Dunkin' Doughnuts is everywhere in Berlin, but I haven't seen it anywhere else in Germany. There was a Tony Roma's in Berlin, that shocked me. My American expat friends get excited about Chipotle in Paris but I know there are better Mission-Style burrito places in Berlin. Chipotle's not that great in the U.S. and the French version is apparently more anemic. I won't get really excited til I see a Jack in the Box or an In'n'Out.

Posted by Ms. Jo
Frankfurt, Germany
4758 posts

Dunkin' Donuts is also in Cologne, and a store on the Zeil in Frankfurt is supposed to be open sometime later this spring. This has been a long wait, but there is a "Bring DD to Frankfurt" FB page which hopefully moved things along a bit quicker. That is funny about Tony Romas. I worked for them for a while in Col. I would be happy with any of the Mexican chains coming over here, even if it was just Taco Bell. Sometimes you just want a cheap fix, and the Germans can't seem to bring the price of a simple bean burrito down under 6 euro or more.
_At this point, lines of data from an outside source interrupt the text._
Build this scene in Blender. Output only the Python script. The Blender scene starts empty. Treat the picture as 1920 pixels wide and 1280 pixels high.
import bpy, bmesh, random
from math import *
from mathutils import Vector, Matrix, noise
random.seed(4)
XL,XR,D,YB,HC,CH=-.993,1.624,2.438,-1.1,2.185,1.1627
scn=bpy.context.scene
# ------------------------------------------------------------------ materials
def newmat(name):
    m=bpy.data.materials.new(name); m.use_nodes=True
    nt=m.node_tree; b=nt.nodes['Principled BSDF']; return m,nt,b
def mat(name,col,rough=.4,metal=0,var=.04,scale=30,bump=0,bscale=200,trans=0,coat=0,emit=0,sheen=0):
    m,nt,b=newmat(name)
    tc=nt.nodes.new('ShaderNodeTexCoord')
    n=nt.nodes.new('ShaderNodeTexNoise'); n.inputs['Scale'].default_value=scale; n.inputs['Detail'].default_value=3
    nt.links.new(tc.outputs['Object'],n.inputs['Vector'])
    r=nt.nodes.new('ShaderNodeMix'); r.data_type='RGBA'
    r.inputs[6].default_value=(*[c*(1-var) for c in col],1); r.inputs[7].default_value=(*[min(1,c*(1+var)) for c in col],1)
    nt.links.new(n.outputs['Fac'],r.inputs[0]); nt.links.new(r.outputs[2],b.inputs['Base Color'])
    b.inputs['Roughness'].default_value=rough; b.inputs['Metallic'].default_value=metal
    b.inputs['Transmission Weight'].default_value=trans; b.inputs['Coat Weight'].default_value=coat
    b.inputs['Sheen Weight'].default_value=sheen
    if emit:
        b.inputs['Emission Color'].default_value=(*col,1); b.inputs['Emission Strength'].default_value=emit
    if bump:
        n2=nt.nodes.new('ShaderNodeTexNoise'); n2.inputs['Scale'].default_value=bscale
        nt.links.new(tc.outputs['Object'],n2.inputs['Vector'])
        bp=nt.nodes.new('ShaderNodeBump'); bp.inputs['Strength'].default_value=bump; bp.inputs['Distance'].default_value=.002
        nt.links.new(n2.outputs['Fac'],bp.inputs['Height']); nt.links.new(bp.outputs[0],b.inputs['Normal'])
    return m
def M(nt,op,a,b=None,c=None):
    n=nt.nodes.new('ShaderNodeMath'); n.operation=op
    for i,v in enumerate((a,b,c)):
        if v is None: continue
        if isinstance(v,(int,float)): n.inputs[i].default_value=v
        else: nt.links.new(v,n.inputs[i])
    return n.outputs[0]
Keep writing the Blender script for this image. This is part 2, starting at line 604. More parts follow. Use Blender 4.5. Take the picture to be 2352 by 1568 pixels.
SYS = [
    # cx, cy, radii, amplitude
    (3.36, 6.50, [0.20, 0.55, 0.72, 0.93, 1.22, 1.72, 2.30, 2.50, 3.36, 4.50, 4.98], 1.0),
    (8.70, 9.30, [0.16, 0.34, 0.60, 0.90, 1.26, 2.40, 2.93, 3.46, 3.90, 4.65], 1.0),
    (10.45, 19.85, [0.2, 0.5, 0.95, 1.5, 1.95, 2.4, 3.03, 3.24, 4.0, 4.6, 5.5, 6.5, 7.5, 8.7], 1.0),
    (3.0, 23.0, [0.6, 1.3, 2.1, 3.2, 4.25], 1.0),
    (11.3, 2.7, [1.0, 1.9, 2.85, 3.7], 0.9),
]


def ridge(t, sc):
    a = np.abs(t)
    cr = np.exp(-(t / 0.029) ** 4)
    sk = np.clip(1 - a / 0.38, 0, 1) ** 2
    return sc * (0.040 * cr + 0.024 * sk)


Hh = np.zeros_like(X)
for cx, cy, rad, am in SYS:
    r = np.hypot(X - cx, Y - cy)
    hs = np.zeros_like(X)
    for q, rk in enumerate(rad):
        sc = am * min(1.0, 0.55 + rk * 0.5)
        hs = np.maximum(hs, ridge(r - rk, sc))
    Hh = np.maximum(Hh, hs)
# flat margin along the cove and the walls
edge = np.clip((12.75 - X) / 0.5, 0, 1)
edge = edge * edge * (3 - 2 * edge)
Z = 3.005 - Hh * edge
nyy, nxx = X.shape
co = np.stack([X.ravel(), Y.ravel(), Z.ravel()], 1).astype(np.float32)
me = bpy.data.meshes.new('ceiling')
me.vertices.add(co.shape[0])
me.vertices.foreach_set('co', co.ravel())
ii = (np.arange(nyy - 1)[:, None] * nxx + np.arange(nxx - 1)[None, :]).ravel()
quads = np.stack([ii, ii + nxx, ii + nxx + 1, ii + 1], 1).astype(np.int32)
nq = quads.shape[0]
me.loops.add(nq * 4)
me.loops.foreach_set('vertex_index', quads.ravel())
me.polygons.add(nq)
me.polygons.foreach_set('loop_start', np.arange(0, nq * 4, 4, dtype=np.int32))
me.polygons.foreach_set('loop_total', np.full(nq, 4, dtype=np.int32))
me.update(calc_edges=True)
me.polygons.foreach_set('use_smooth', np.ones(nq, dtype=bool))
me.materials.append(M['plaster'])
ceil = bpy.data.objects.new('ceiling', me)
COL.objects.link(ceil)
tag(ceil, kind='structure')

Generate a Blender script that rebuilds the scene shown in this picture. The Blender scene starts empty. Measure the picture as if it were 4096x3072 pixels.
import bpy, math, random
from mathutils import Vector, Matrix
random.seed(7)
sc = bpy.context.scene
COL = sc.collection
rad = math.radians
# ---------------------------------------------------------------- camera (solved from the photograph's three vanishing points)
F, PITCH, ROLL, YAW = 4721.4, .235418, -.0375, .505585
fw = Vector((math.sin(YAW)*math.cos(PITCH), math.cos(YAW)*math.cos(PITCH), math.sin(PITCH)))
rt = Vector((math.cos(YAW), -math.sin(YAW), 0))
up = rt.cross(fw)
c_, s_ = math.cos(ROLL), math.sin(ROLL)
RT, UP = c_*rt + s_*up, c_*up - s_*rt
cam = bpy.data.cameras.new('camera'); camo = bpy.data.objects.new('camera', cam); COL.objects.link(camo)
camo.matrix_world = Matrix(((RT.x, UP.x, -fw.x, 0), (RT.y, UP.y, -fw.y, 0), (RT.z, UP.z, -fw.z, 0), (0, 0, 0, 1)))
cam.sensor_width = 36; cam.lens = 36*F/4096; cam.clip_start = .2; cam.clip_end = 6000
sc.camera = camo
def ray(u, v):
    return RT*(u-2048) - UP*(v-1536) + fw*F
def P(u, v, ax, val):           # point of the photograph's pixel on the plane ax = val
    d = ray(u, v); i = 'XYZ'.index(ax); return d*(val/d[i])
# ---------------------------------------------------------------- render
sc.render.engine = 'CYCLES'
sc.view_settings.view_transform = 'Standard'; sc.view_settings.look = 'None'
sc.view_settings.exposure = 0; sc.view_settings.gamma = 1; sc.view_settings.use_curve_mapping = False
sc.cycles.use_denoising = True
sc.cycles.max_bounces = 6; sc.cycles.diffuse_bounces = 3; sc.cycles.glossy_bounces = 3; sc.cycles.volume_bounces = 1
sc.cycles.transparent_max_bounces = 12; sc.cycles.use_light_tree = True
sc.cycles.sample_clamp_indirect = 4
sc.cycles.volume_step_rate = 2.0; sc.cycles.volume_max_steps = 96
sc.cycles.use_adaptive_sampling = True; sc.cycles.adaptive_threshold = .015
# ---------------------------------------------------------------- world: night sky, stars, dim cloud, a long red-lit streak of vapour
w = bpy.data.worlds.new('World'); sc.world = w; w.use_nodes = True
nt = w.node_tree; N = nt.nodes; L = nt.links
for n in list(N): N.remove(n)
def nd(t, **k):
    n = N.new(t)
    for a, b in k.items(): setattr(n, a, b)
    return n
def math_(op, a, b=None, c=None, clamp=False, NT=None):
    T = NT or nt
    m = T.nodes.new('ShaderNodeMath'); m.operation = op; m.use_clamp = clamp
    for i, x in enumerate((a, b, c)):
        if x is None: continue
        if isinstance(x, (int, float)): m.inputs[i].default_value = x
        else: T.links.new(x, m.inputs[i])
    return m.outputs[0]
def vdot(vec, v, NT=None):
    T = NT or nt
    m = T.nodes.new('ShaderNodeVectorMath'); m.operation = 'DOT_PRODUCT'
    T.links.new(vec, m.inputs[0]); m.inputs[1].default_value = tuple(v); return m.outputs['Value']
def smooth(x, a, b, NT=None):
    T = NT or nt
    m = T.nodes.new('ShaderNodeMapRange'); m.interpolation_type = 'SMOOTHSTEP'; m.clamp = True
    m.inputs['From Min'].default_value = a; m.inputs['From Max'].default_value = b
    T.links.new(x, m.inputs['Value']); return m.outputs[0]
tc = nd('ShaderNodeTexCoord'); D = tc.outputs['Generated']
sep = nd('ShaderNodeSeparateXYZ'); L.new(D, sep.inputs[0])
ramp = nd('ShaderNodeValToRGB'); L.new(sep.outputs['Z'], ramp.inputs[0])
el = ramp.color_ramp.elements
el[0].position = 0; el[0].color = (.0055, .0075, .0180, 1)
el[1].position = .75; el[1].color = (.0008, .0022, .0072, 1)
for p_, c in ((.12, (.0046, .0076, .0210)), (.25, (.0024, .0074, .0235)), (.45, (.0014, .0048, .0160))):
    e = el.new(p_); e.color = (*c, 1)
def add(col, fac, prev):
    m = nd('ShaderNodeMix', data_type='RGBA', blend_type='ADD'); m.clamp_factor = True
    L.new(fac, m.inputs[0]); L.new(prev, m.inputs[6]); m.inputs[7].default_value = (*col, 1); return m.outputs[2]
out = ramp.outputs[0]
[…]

Edit: just found out they are supposed to open a Chipotles here in Aug. yay!

Posted by Beatrix
Calgary
1974 posts

Karen, if you read the postings you'll see it's the expats who are talking about missing things like dd or chipotle in Europe. That got kind of mixed in with the discussions of returning travellers talking about their European discoveries they can't find at home. I haven't seen anybody here talking about missing their favourite fast foods from home while traveling in Europe.

Posted by Rik
Vicenza, Italy
700 posts

I remember way back in 1999, I was stationed in Wurzburg, Germany and they built what was the biggest PX (like a military department store) in Europe at the time on our base. They had a big grand opening and the biggest attraction was the Taco Bell in the food court which was actually the very first Taco Bell in Europe. The paper did an article about the grand opening and they interviewed a bunch of people and one couple they interviewed said they drove all the way from Brussels just to eat at the Taco Bell. Tom can probably help me out but I'm guessing that's at least a 5 or 6 hour drive just to go to Taco Bell? Cripes...

Posted by Tom
Hüttenfeld, Hessen, Germany
9094 posts

Brussels is well over a 4 hour drive from Frankfurt (probably closer to 5 or even 6 if traffic is bad), and Wurzburg is a further 90 minutes from Frankfurt... so yeah, that's a LONG distance to drive for Taco Bell.

Posted by Rik
Vicenza, Italy
700 posts

"Dunkin' Doughnuts is everywhere in Berlin" I'm originally from the Boston area so DD was a daily part of life before I came to Europe. On my first trip to Berlin after two years in Germany I remember coming up the stairs out of the train station and the first thing I saw was a Dunkin Donuts sign. I dropped my bag and I swear I heard the angels singing somewhere in Heaven. Never seen one anywhere else in Europe since then but I've been in Italy so long now that I've been ruined to regular brewed coffee anyway.

Posted by Emily
Chicago
256 posts

Rik, that is too funny. A few hours after you typed your response, I was sitting in the upstairs of the Dunkin' Donuts in Alexanderplatz checking my e-mail in the best Internet cafe in Europe! I also had a coffee ;)

Posted by Ray
Portland, Oregon, USA
1337 posts

in france i p/u some coffee creamer in a tube. It didnt need any chillin and i like the packaging. of course, if its chocolate, im all in.

Posted by donna
roswell, ga, usa
996 posts

Typhoo Tea from England. Horseradish sauce also England. Fresh tomatoes from Sicily in September. Grapes in France/Italy/Sicily
Good Bread from France When I'm in Europe I miss............?

Posted by Lille
Austin
21 posts

I really miss the lays receta campesina crisps from Spain. they are addicting!